→ **Dataset section**
— Begin —

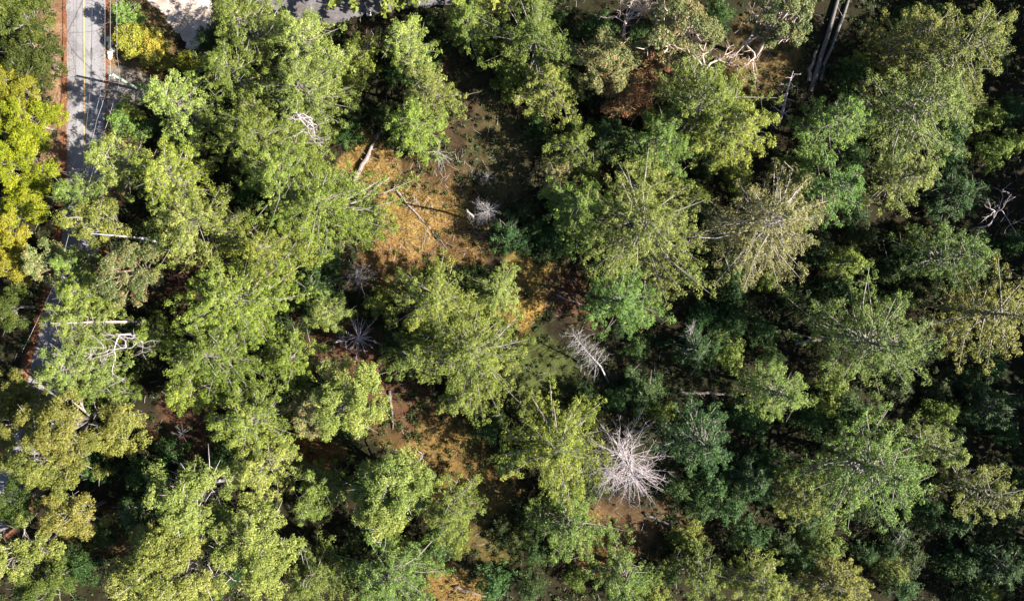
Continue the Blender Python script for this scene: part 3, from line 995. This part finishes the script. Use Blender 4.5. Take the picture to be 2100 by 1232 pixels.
# ------------------------------------------------------------------ dead trees, snags, bare branches
def bough(rng, p0, d, L, r, twigs=6, curl=.25, twig_l=.22, sides=4):
    tb = Tubes()
    d = Vector(d).normalized()
    side = d.cross(Vector((0, 0, 1)))
    if side.length < .1:
        side = Vector((1, 0, 0))
    side.normalize()
    bend = side * rng.normal() * curl + Vector((0, 0, rng.normal() * curl * .6))
    pts = [p0 + d * L * s + bend * L * s * s * .5 + Vector(rng.normal(size=3)) * .02 * L * (s > 0) for s in (0, .25, .5, .75, 1)]
    tb.add(pts, [r, r * .8, r * .62, r * .42, r * .15], sides)
    for i in range(twigs):
        s = rng.uniform(.3, 1) * 3.99
        k = int(s)
        a0 = pts[k].lerp(pts[k + 1], s - k)
        t = (d * rng.uniform(.2, .9) + side * rng.normal() * .8 + Vector((0, 0, rng.normal() * .5))).normalized()
        l = L * twig_l * rng.uniform(.4, 1.2)
        m = a0 + t * l * .5 + Vector(rng.normal(size=3)) * .06 * l
        tb.add([a0, m, a0 + t * l], [r * .42, r * .3, r * .1], 3, False)
    return tb


def dead_tree(base, top, label, n, L, mat, rad=.16, start=.25, rise=.15, name='dead_tree', cat='dead tree', twigs=6, br=.05, shape=.8, curl=.25, group=None, aim=None):
    rng = nseed()
    base, top = Vector(base), Vector(top)
    root = empty(name, base, label, cat, group)
    ax = top - base
    tb = Tubes()
    tb.add([(0, 0, -.2), ax * .3 + Vector((.02, .03, -.02)) * ax.length, ax * .65 + Vector((-.01, .02, .015)) * ax.length, ax], [rad, rad * .8, rad * .5, rad * .12], 7)
    tb.build('trunk', M[mat], root)
    g = rng.uniform(0, 6)
    e1 = ax.normalized().orthogonal()
    e2 = ax.normalized().cross(e1)
    for i in range(n):
        t = start + (1 - start) * (i + rng.random()) / n
        g += 2.39996 + rng.normal() * .4
        d = e1 * math.cos(g) + e2 * math.sin(g) + ax.normalized() * (rise + rng.normal() * .15)
        if aim is not None:
            d = d * .7 + Vector(aim)
        l = L * (1 - shape * (t - start) / (1 - start)) * rng.uniform(.6, 1.2)
        b = bough(rng, ax * t, d, l, br * (.6 + .5 * l / L), twigs, curl)
        b.build('branch', M[mat], root)
    return root


def G(u, v):
    p = P(u, v)
    p.z = gzs(p.x, p.y)
    return p


dead_tree(G(1262, 905), P(1304, 985, 15), 'bleached white dead fir bristling with bare branches', 98, 7.8, 'dead', .24, .22, .08, twigs=9, br=.045, shape=.5, curl=.22)
dead_tree(G(1240, 945), P(1264, 978, 8.5), 'smaller pinkish dead fir crowded against the bleached white one', 54, 4.2, 'dead', .14, .3, .10, twigs=9, br=.034, shape=.5, curl=.22)
dead_tree(G(1249, 786), P(1176, 684, 10), 'grey dead tree leaning over, thick with fine twigs', 84, 2.6, 'greydead', .15, .35, .1, name='leaning_dead_tree', twigs=9, br=.04, shape=.3)
dead_tree(G(1596, 262), P(1627, 146, 8), 'bleached broken snag with short stubs beside the fallen twin logs', 14, 2.2, 'dead', .30, .2, .05, name='snag', cat='snag', twigs=3, br=.08, shape=.3)
dead_tree(G(985, 442), P(1004, 430, 4.2), 'grey leafless bush at the edge of the golden clearing', 110, 2.6, 'greydead', .12, .1, .35, name='dead_bush', cat='dead bush', twigs=10, br=.032, shape=.4)
dead_tree(G(970, 454), P(957, 429, 12), 'thin bare snag casting a long straight shadow over the golden clearing', 8, .9, 'greydead', .22, .3, .1, name='snag', cat='snag', twigs=2, br=.035)
dead_tree(G(738, 700), P(737, 690, 4.5), 'pale dead tree top spreading like a star in the reddish hollow', 30, 3.6, 'dead', .2, .6, .1, twigs=5, br=.06, shape=.3)
dead_tree(G(740, 590), P(732, 552, 7.5), 'grey dead tree with hanging twigs in the dark hollow', 40, 3.0, 'greydead', .16, .35, -.1, twigs=7, br=.035, shape=.4)
dead_tree(G(897, 318), P(898, 308, 3), 'fan of dead twigs below the lowest pale fir', 22, 3.6, 'greydead', .14, .5, .0, name='dead_bush', cat='dead bush', twigs=4, br=.05, shape=.2, aim=(0, -.9, 0))
dead_tree(G(748, 98), P(748, 92, 2.5), 'brown dead fan of twigs in shade under the driveway', 36, 3.0, 'browndead', .12, .3, .2, name='dead_bush', cat='dead bush', twigs=6, br=.04, shape=.2)
dead_tree(G(330, 668), P(105, 663, 16), 'long white leaning trunk crossing the pale roadside fir', 12, 1.3, 'dead', .24, .5, .1, name='leaning_dead_tree', twigs=2, br=.05)
dead_tree(G(335, 500), P(186, 479, 13), 'white leaning trunk with stubs near the road bend', 9, 1.4, 'dead', .22, .2, .1, name='leaning_dead_tree', twigs=3, br=.04)
dead_tree(G(1418, 690), P(1416, 672, 8), 'thin grey dead tree in the dark hollow', 26, 2.6, 'greydead', .12, .3, .3, twigs=5, br=.035)
dead_tree(G(190, 0 + 1000) if False else G(1000, 368), P(1000, 360, 2.5), 'silvery twiggy bush beside the dark central gap', 40, 1.9, 'greydead', .1, .2, .3, name='dead_bush', cat='dead bush', twigs=7, br=.03)
dead_tree(G(1860, 1080), P(1840, 1110, 7), 'thin dead tree in shade under the largest lower right fir', 20, 2.4, 'greydead', .12, .3, .2, twigs=4, br=.035)
dead_tree(G(375, 895), P(372, 888, 4), 'small dead tree in the dark red hollow at lower left', 24, 2.6, 'greydead', .1, .3, .2, twigs=5, br=.035)
dead_tree(G(1970, 970), P(1990, 965, 6), 'dead twiggy tree in shade by the dim olive fir', 24, 2.6, 'greydead', .12, .3, .2, twigs=5, br=.03)


def grow(rng, root, mat, p, d, L, r, depth, spread=.6):
    """crooked forking limbs: each limb is a part"""
    tb = Tubes()
    pts = [Vector(p)]
    d = Vector(d).normalized()
    for i in range(4):
        d = (d + Vector(rng.normal(size=3)) * .26).normalized()
        pts.append(pts[-1] + d * L / 4)
    e = r * .62
    tb.add(pts, list(np.linspace(r, e, 5)), 5)
    for _ in range(3):
        k = rng.integers(1, 4)
        t = (d + Vector(rng.normal(size=3)) * .8).normalized()
        tb.add([pts[k], pts[k] + t * L * .25 + Vector(rng.normal(size=3)) * .05, pts[k] + t * L * .5], [r * .4, r * .28, r * .1], 3, False)
    tb.build('limb', M[mat], root)
    if depth:
        for _ in range(2 + (rng.random() < .35)):
            nd = (d + Vector(rng.normal(size=3)) * spread).normalized()
            grow(rng, root, mat, pts[-1], nd, L * rng.uniform(.62, .9), e * .85, depth - 1, spread)


def bare_branches(base, label, dirs, L, r, mat, depth=3, name='bare_tree', z0=0.0, spread=.6):
    rng = nseed()
    root = empty(name, base, label, 'bare tree')
    tb = Tubes()
    tb.add([(0, 0, -.2), (.05, .05, z0 * .5), (0, 0, z0)], [r * 1.5, r * 1.3, r * 1.1], 7)
    tb.build('trunk', M[mat], root)
    for d in dirs:
        grow(rng, root, mat, Vector((0, 0, z0 * .97)), d, L, r, depth, spread)
    return root


bare_branches(G(325, 680), 'white twisted bare branches beside the long white trunk', [(.6, -.9, .3), (.9, -.3, .3), (-.1, -1, .2)], 2.8, .12, 'dead', 3, z0=11)
bare_branches(G(658, 275), 'white twisted dead branches under the pale upper fir', [(.9, -.4, .2), (.5, -.9, .2), (.8, .1, .3)], 2.5, .11, 'dead', 3, z0=13)
bare_branches(G(1318, 130), 'white and pink madrone limbs forking in front of a dark gap', [(.3, .9, .5), (-.2, 1, .5)], 3.0, .17, 'palebark', 3, z0=9, spread=.4)
bare_branches(G(1262, 125), 'pink madrone limbs forking upward at the top edge', [(-.2, 1, .5), (-.6, .8, .4)], 2.8, .16, 'palebark', 3, z0=9, spread=.4)
bare_branches(G(1410, 185), 'pale bare madrone limbs rising above the lime fir', [(.1, .8, .6), (-.5, .6, .6), (.6, .6, .5)], 2.4, .19, 'palebark', 3, z0=10, spread=.5)
bare_branches(G(1490, 130), 'long pink madrone limbs sprawling above the brown patch', [(.9, .3, .2), (.8, -.3, .2), (.9, .8, .3)], 2.8, .20, 'palebark', 3, z0=9, spread=.45)
bare_branches(G(1985, 470), 'crooked white branch curving up in the dark', [(.7, .5, .3), (.75, .25, .3)], 3.4, .10, 'dead', 2, z0=4, spread=.35)
bare_branches(G(360, 572), 'red peeling limbs lying in a small sunny gap', [(.8, .35, .3), (.5, .2, .3)], 1.6, .16, 'redbark', 2, z0=2.2)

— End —

Copy, from the material, each line that holds the string "part".

Continue the Blender Python script for this scene: part 3, from line 995. This part finishes the script. Use Blender 4.5. Take the picture to be 2100 by 1232 pixels.
    """crooked forking limbs: each limb is a part"""